** Start **
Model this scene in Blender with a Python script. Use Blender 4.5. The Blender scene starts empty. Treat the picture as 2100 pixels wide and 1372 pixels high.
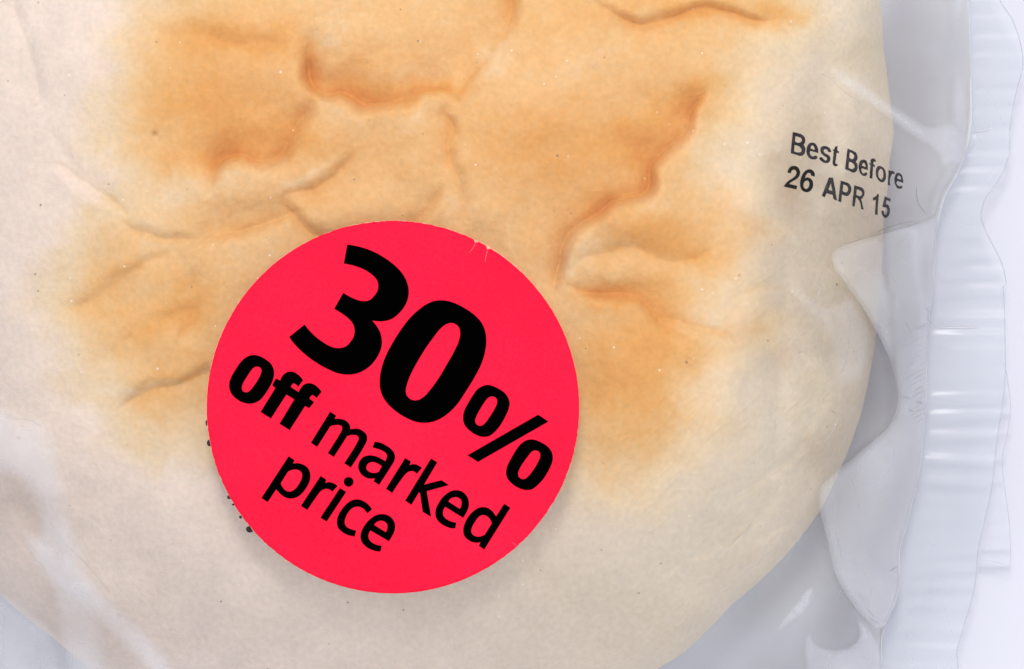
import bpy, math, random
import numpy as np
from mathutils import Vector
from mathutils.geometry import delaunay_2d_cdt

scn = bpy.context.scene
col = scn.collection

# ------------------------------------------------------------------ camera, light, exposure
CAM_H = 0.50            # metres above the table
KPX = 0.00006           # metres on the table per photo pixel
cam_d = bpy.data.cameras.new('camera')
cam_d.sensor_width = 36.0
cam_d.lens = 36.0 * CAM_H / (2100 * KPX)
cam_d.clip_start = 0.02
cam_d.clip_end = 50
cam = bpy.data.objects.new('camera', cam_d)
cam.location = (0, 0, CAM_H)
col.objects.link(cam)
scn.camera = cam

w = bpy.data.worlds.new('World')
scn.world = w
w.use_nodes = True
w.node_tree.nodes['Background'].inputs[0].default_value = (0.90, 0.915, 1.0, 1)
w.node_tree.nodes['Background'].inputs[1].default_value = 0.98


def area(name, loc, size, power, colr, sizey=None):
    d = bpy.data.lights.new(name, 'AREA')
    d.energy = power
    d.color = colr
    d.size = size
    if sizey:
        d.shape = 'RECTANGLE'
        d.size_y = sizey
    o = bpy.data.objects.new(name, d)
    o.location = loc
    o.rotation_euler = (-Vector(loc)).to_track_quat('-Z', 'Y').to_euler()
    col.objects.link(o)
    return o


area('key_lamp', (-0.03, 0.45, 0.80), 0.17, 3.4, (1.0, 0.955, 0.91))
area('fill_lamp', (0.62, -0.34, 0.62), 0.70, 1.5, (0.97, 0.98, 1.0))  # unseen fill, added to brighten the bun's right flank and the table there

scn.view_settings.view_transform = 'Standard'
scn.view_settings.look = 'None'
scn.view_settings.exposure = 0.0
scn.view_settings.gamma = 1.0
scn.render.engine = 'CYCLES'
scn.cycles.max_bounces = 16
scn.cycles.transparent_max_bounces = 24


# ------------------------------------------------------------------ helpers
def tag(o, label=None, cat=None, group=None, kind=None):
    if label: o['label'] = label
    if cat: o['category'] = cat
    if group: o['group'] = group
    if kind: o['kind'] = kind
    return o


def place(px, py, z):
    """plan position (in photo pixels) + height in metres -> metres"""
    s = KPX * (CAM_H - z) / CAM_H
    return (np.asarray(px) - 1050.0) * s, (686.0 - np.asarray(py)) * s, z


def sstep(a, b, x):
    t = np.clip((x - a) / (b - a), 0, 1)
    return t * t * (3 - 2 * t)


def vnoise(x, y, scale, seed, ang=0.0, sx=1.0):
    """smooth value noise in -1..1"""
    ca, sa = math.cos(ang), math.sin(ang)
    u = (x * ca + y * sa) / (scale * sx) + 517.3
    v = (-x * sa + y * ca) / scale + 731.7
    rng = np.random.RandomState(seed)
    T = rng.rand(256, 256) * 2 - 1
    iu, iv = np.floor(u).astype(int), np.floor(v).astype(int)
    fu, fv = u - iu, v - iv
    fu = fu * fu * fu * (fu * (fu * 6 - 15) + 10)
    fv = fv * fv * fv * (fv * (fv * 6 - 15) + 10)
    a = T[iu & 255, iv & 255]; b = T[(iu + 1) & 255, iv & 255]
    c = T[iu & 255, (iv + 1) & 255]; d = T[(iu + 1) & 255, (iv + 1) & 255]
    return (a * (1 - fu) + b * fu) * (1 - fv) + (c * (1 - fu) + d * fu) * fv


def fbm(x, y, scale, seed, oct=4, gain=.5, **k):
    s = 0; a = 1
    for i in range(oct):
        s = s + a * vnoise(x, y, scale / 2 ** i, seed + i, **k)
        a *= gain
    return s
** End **
## [Problem to solve]
Give again, word for word, every line from the top of the data through the line with "scn.camera = cam", both ends included, and exclude the pictures.

## [Answer below]
Model this scene in Blender with a Python script. Use Blender 4.5. The Blender scene starts empty. Treat the picture as 2100 pixels wide and 1372 pixels high.
import bpy, math, random
import numpy as np
from mathutils import Vector
from mathutils.geometry import delaunay_2d_cdt

scn = bpy.context.scene
col = scn.collection

# ------------------------------------------------------------------ camera, light, exposure
CAM_H = 0.50            # metres above the table
KPX = 0.00006           # metres on the table per photo pixel
cam_d = bpy.data.cameras.new('camera')
cam_d.sensor_width = 36.0
cam_d.lens = 36.0 * CAM_H / (2100 * KPX)
cam_d.clip_start = 0.02
cam_d.clip_end = 50
cam = bpy.data.objects.new('camera', cam_d)
cam.location = (0, 0, CAM_H)
col.objects.link(cam)
scn.camera = cam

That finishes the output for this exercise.